> **Written task**
Extract from the entries below, exactly as given, only the lines from the line containing "Build this scene" to the line containing "from mathutils import Vector, Matrix", both lines included.

A run of records:
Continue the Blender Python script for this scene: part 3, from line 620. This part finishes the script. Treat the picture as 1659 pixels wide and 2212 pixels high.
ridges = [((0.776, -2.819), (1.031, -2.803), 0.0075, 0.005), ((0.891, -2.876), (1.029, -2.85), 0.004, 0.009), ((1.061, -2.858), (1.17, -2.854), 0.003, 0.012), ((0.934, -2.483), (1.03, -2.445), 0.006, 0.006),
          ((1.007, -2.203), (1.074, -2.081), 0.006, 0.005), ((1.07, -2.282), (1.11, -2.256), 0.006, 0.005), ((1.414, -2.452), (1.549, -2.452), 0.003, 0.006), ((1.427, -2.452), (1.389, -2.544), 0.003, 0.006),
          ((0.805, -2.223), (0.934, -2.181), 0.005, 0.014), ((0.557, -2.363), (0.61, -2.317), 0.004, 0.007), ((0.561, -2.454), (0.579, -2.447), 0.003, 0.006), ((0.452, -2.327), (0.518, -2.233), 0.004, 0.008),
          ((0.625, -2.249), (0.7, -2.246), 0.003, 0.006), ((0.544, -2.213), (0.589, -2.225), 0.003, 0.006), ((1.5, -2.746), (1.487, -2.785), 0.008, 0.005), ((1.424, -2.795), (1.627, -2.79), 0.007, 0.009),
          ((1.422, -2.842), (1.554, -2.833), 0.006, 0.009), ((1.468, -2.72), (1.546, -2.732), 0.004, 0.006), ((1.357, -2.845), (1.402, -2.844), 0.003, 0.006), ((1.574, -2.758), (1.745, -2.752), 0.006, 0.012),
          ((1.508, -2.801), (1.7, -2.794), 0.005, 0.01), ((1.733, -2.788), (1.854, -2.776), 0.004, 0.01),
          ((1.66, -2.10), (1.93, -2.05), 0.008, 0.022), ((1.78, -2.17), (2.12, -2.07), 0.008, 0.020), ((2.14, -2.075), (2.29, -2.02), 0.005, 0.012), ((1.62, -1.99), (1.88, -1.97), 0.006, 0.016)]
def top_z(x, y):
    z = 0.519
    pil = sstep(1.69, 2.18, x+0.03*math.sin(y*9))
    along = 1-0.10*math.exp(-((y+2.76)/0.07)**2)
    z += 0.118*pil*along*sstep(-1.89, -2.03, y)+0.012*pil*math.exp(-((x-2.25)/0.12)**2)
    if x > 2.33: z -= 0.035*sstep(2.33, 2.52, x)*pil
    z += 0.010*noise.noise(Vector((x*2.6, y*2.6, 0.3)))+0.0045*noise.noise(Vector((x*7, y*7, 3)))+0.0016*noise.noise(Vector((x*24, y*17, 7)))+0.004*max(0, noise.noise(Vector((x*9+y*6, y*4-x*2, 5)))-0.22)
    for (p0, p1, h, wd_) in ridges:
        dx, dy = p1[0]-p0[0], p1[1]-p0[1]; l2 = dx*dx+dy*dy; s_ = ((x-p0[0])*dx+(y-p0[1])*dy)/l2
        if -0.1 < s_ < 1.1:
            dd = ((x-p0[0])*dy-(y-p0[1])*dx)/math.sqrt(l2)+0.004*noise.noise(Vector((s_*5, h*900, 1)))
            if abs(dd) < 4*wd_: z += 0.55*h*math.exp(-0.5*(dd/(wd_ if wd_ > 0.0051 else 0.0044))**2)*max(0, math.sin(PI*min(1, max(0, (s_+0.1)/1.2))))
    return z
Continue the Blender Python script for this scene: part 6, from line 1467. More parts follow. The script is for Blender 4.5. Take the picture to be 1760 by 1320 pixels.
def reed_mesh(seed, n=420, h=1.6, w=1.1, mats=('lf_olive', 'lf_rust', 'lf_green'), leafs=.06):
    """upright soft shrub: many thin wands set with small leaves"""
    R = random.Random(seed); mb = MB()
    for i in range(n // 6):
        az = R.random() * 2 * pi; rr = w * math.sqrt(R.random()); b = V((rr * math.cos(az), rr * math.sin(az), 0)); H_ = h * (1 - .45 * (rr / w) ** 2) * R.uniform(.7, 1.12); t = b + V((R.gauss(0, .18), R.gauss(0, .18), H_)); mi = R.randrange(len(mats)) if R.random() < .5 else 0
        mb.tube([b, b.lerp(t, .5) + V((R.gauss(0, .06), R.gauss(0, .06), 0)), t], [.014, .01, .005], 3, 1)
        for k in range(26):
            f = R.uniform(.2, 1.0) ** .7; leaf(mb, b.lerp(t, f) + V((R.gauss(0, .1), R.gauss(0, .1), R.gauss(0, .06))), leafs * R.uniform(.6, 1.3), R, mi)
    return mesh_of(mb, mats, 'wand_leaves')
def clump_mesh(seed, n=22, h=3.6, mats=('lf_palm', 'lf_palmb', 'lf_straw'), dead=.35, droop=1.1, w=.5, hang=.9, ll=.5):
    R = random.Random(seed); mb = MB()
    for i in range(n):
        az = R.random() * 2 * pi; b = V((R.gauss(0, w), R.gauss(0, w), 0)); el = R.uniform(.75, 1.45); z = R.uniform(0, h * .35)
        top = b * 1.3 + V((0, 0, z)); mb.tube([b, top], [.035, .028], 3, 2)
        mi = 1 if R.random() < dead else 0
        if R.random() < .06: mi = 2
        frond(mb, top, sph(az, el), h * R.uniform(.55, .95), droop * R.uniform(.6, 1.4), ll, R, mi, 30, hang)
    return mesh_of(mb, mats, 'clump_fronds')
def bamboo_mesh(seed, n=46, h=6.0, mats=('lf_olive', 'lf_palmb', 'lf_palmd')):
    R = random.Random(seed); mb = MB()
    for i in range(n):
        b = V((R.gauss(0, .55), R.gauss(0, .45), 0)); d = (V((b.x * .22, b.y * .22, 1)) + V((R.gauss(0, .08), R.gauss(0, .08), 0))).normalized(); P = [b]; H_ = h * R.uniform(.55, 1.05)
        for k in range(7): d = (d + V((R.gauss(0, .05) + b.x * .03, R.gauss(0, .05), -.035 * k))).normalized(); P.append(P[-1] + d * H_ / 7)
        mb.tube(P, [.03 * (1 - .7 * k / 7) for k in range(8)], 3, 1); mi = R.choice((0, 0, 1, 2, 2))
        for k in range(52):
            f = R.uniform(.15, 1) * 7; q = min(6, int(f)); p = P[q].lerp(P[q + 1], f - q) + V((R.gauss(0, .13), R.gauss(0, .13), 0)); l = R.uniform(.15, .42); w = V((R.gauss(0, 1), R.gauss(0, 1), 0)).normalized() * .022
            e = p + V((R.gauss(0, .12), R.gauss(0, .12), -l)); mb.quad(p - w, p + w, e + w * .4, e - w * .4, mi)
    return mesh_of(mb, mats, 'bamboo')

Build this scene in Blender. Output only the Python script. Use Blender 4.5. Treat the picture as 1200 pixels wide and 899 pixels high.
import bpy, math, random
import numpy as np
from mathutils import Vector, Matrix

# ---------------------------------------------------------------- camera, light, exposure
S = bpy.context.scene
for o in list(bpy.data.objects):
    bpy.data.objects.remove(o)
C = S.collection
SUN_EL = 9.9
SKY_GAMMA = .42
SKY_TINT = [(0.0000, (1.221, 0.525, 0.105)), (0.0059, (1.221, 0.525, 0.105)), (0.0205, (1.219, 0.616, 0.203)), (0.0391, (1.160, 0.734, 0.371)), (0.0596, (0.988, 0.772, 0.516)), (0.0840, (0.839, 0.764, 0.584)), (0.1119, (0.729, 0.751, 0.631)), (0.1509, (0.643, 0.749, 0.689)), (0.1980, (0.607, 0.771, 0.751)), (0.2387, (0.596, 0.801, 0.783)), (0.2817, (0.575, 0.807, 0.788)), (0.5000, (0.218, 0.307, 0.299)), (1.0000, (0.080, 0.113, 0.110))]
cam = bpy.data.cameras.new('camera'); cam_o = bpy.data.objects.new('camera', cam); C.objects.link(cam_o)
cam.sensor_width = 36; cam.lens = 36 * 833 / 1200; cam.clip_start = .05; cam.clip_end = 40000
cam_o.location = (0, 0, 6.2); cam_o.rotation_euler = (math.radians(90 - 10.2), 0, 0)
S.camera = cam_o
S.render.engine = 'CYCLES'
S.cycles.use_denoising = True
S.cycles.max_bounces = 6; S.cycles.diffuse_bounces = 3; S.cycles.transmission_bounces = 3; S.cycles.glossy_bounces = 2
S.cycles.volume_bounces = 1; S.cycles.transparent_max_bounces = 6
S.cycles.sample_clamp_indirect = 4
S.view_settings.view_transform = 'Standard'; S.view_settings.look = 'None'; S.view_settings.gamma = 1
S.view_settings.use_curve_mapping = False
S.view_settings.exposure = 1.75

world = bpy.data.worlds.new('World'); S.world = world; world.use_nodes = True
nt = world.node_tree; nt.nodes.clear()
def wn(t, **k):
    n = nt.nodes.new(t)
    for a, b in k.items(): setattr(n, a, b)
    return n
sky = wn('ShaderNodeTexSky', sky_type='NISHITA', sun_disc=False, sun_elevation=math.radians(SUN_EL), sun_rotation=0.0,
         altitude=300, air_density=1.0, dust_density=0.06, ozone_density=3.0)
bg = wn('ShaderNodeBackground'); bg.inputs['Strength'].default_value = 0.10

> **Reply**
Build this scene in Blender. Output only the Python script. Use Blender 4.5. Treat the picture as 1200 pixels wide and 899 pixels high.
import bpy, math, random
import numpy as np
from mathutils import Vector, Matrix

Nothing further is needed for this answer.